Spanning 25 miles, it was created 1.2 billion years ago by a 13bn-tonne space rock that crashed near present-day Ullapool.

When it struck the Earth, travelling at more than 40,000mph, its 1km diameter impacted the land with the force of 940 million Hiroshima bombs.

Scientists discovered evidence of the ancient strike 11 years ago, but have only just pinpointed its precise location beneath the North Atlantic.

It lies under the Minch, the rough sea separating Lewis in the Outer Hebrides from the Highlands on the mainland.

The crater is buried beneath both water and younger rocks between 15 and 20km west of a remote part of the beach.

Dr Ken Amor, an Earth scientist at the University of Oxford and lead author of the discovery, said: “The material excavated during a giant meteorite impact is rarely preserved on Earth, because it is rapidly eroded, so this is a really exciting discovery.

“It was purely by chance this one landed in an ancient rift valley where fresh sediment quickly covered the debris to preserve it.

“The next step will be a detailed geophysical survey in our target area of the Minch Basin.”

He first found debris believed to be from the collision in 2008, working with colleagues at the University of Aberdeen.

The exact site remained a mystery, but the thickness and extent of the deposit suggested it was near the coast.

The impact would have melted rocks and thrown up an enormous cloud of vapour, scattering material over a large part of the region around Ullapool.

Evidence was preserved by sandstone rapidly burying the crater.

Researchers discovered the spot by mapping the direction the meteorite material took at several different locations.

Published in the Journal of the Geological Society, the study was based on field observations, the distribution of broken rock fragments and the alignment of magnetic particles.

Unusual rock formations in the area were previously thought to have been formed by volcanic eruptions, but Dr Amor found evidence of a phenomenon known as “ejecta blanket”.

This represents debris thrown out when a huge object slams into the ground, in this case scattering its material over an area about 50km across.

Dr Amor said: “It would have been quite a spectacle when this large meteorite struck a barren landscape, spreading dust and rock debris over a wide area.”
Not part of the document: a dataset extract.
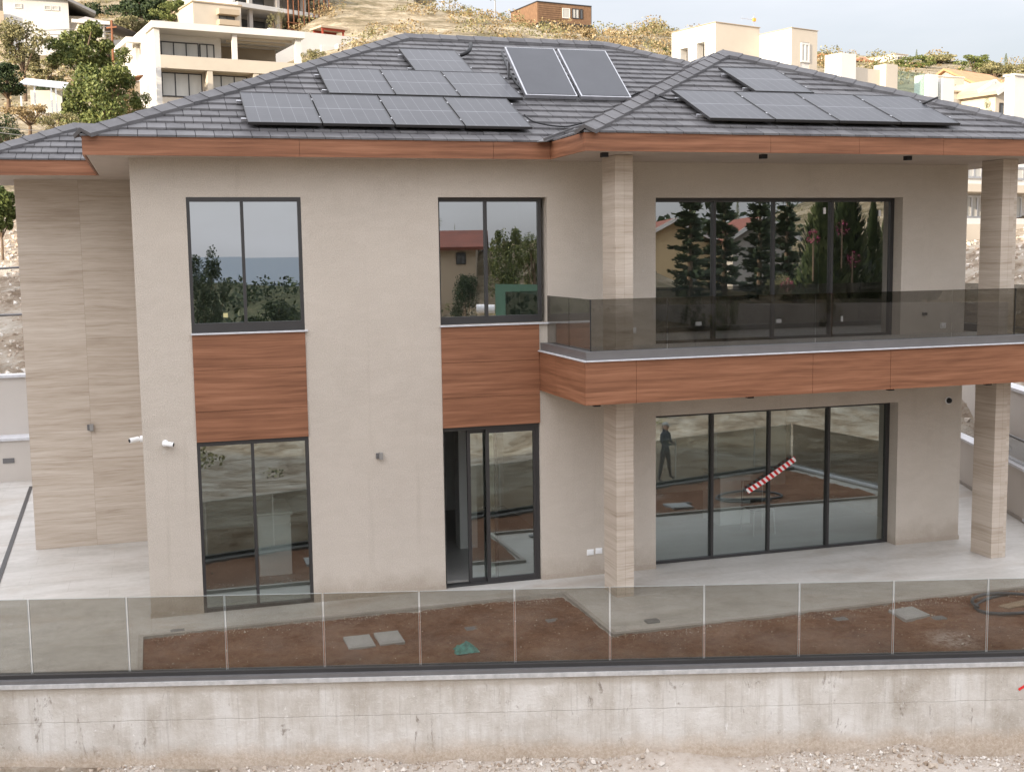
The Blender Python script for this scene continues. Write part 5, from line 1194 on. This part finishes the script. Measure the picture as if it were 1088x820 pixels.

At the time, Scotland would have been close to the equator and had a semi-arid environment, and most life was still in the oceans.

The landscape would have looked a bit like Mars when it had water on its surface, and may have suffered a higher rate of meteorite impacts, colliding with debris left over from the formation of the solar system.

It is thought collisions with an object this size occur between once every 100,000 years to once every million years, but estimates vary because craters are obliterated by erosion, burial and plate tectonics, making it difficult to know our record of large impacts.

Smaller impacts, where meteorites are only a few metres across, are relatively common, happening once every 25 years on average.

The largest crater made by a meteor or comet was discovered in the Australian outback four years ago.